US President Donald Trump has threatened to impose a 100% tariff on French wine and champagne imports unless France abolishes its digital services tax on major American technology companies, reigniting a long-standing trade dispute between Washington and Paris.
The warning comes ahead of Trump's meeting with French President Emmanuel Macron on the sidelines of the G7 Summit in Evian, where trade relations and global economic cooperation are expected to feature prominently on the agenda.
According to reports, Trump criticized France's digital services tax, arguing that it unfairly targets American technology firms operating in the country. Introduced in 2019, the levy imposes a 3% tax on revenues generated in France by large multinational digital companies, including Meta, Amazon, Apple, and Alphabet.
Speaking about the measure, Trump reportedly stated that the United States would have little choice but to respond if France continues to maintain the tax.

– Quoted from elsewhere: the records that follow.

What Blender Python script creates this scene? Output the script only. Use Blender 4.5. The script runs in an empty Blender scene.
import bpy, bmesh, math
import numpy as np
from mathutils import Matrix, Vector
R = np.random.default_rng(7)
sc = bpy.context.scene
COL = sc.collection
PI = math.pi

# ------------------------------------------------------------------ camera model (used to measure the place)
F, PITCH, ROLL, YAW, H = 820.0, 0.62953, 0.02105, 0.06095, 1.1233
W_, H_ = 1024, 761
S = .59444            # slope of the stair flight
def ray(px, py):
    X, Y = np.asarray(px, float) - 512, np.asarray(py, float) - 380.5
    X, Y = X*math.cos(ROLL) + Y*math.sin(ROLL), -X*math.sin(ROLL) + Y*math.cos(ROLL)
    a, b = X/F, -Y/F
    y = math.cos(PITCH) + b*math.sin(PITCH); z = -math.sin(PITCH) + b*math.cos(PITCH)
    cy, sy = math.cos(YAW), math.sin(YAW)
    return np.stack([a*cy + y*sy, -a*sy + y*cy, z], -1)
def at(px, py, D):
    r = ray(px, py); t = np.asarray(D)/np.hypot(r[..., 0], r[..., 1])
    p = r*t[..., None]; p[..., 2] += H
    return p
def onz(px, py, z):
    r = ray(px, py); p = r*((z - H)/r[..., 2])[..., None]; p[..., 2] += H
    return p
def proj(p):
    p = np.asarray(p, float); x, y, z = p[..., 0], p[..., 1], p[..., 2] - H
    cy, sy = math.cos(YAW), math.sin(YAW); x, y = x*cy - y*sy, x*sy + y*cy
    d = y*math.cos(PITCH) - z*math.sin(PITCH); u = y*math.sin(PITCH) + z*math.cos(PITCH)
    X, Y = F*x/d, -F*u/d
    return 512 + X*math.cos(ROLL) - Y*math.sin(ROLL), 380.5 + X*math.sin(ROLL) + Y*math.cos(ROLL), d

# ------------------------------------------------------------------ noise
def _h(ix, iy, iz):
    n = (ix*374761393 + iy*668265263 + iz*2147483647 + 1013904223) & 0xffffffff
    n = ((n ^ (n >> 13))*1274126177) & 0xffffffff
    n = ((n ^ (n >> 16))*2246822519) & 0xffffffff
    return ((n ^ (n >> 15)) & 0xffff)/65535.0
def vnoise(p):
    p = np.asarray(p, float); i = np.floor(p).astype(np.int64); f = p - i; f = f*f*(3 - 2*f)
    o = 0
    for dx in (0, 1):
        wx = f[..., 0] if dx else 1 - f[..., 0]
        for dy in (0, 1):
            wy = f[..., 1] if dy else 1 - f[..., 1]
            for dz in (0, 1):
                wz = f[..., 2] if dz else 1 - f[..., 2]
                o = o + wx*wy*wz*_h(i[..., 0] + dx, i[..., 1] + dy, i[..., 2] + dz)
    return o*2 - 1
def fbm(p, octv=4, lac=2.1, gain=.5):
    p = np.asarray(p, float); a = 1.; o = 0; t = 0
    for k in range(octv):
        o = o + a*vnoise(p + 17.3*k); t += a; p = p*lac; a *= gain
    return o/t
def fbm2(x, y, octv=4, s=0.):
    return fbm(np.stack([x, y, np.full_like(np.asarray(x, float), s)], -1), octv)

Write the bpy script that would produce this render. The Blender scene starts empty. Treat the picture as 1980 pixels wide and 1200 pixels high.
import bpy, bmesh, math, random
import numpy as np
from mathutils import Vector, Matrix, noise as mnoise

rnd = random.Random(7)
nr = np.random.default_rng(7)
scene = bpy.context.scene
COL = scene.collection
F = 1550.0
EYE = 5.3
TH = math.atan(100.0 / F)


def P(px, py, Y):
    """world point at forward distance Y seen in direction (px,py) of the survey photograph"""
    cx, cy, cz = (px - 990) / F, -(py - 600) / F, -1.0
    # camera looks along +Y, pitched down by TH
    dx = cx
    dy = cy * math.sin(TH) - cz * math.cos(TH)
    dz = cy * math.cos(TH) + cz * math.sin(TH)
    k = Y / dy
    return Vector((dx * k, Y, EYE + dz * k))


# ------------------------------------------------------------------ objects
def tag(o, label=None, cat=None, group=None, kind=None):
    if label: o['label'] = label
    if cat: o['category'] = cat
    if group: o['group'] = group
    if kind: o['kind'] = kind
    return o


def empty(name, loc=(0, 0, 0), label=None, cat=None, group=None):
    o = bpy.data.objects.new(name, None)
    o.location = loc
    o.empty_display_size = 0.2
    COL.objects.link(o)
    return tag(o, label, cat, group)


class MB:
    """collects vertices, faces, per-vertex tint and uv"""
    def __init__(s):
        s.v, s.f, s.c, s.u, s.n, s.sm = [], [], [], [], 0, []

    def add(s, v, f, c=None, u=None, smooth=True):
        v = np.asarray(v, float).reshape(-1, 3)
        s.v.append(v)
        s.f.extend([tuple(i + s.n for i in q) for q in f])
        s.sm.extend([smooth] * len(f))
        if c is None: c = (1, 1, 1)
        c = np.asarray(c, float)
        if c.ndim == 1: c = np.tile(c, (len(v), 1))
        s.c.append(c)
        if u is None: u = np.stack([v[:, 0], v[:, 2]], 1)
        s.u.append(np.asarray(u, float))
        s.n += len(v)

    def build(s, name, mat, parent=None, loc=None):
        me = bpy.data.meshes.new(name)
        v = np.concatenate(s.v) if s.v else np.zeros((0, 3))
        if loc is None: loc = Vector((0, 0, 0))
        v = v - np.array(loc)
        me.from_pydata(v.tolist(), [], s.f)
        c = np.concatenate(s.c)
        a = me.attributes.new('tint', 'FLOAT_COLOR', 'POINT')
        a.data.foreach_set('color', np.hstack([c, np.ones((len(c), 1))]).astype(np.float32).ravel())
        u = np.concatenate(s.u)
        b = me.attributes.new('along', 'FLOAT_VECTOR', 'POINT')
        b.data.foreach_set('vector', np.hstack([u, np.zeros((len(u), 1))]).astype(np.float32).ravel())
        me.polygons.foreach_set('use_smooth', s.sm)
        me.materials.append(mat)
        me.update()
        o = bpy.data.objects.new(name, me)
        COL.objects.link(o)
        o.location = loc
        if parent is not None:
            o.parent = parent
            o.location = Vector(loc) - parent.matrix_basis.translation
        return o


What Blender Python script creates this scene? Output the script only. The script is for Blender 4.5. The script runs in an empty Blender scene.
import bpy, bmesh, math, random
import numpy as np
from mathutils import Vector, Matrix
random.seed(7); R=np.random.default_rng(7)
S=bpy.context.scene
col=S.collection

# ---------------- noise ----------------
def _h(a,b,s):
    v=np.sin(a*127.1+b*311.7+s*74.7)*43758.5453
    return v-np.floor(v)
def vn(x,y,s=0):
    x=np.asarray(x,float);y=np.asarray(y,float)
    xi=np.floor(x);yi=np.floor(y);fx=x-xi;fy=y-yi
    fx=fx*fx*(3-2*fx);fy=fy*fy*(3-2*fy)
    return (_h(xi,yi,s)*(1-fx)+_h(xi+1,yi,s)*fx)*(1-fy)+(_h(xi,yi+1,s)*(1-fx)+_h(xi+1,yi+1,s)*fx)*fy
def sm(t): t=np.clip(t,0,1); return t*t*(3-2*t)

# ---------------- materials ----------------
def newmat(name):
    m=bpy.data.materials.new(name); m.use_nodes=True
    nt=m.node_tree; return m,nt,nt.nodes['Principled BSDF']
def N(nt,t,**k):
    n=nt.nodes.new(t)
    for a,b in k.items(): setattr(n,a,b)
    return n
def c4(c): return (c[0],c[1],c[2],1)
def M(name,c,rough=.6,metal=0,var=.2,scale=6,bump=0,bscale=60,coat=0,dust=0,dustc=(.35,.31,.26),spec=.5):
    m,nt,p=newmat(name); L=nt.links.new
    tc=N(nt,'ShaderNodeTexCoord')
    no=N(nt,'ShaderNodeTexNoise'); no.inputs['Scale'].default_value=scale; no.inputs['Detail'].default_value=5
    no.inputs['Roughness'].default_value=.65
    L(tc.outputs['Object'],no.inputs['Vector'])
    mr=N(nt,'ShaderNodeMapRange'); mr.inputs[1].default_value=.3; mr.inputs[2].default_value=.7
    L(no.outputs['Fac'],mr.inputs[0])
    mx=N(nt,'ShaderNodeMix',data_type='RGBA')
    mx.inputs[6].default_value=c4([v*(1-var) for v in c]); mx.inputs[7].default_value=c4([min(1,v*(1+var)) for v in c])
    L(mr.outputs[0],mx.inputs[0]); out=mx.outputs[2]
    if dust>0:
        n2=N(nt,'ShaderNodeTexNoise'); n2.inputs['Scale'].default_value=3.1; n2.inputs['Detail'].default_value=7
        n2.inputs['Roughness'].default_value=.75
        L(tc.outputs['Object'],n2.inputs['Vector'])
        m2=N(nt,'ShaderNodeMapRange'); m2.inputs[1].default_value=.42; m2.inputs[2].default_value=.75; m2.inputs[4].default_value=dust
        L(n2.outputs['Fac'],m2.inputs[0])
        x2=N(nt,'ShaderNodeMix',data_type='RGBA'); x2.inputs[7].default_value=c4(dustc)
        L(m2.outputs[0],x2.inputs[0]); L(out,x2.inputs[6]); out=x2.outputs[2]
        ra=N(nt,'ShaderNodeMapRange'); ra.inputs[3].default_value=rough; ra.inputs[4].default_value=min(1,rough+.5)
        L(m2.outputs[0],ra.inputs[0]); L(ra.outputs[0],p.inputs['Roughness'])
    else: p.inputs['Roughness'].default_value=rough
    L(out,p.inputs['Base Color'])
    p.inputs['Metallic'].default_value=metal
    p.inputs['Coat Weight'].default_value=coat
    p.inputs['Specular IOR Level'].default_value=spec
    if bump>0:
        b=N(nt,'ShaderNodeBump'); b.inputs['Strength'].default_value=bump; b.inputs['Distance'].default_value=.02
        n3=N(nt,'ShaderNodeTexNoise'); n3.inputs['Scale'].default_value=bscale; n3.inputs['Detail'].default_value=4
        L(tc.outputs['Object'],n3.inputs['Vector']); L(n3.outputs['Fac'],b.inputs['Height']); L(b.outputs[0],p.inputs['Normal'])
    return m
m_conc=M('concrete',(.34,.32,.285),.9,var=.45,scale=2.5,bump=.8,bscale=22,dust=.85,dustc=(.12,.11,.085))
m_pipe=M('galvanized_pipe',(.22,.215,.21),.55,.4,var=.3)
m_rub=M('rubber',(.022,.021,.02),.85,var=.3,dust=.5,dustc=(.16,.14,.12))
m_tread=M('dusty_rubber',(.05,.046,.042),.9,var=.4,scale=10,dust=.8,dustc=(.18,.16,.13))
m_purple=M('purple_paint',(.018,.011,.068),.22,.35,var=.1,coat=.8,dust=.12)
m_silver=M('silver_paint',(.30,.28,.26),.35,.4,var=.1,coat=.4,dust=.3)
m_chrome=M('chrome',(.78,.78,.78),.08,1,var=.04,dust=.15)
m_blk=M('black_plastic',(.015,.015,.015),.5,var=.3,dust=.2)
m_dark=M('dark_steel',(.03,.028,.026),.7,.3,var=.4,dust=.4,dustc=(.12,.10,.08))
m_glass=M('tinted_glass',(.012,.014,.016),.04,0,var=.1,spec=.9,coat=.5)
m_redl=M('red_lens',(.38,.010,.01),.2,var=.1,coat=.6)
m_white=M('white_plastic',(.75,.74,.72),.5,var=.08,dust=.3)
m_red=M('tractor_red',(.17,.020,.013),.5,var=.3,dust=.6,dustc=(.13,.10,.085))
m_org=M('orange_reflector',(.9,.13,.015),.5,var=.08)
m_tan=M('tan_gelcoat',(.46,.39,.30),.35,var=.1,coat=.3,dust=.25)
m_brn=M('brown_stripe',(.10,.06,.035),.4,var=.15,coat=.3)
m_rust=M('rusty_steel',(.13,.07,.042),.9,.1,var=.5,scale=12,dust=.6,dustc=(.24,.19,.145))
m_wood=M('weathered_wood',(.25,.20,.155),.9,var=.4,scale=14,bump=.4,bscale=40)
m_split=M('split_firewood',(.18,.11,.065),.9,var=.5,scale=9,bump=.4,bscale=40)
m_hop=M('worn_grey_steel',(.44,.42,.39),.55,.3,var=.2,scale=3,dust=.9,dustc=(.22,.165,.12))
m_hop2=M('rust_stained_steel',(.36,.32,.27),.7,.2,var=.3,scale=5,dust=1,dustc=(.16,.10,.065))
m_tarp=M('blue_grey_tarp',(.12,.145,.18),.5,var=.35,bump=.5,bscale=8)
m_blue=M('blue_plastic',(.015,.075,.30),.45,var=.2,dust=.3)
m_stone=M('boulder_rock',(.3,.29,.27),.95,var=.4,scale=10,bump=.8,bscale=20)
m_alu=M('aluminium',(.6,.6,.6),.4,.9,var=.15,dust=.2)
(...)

"If they do, I have no choice but to charge a 100% tariff on all champagnes and all wines coming out of France," Trump was quoted as saying.
The latest threat marks another chapter in the ongoing disagreement between the two allies over the taxation of digital businesses. During his first term in office, Trump similarly threatened tariffs on French products, including wine, champagne, and cheese, following France's introduction of the digital tax.
French Wine Industry Faces Growing Uncertainty
The United States remains the largest export destination for French wines and spirits, accounting for approximately 21% of the industry's total exports last year. Industry data shows that exports to the American market declined by 21% over the same period, reflecting the impact of existing trade barriers and economic uncertainty.
French and broader European wine exports are already subject to a 15% tariff in the United States, up from the previous rate of 10%. Industry representatives have repeatedly warned that additional duties could significantly affect producers, exporters, and distributors on both sides of the Atlantic.
Digital Tax Remains a Point of Contention
Supporters of digital services taxes argue that multinational technology companies should contribute taxes in countries where they generate substantial revenues, regardless of where they are headquartered. Advocates contend that such measures help address perceived gaps in international tax frameworks and reduce aggressive tax-optimization practices.
However, successive US administrations have opposed unilateral digital taxes, arguing that they disproportionately target American technology firms and create barriers to international trade.
The issue has become a recurring source of tension between Washington and several European governments seeking to increase taxation of global technology companies.
G7 Discussions Under Close Watch
The renewed tariff threat comes at a sensitive moment for transatlantic relations, with global leaders gathering for the G7 Summit amid ongoing economic and geopolitical challenges.
Market observers and industry stakeholders will be closely monitoring discussions between Trump and Macron for any signs of compromise that could prevent a further escalation of trade tensions.
While no formal tariff measures have been announced, the prospect of a 100% duty on French wine and champagne has raised concerns within the European beverage sector and renewed uncertainty for exporters dependent on access to the US market.
For now, the dispute highlights the continuing challenges governments face in balancing digital taxation policies with broader international trade relationships.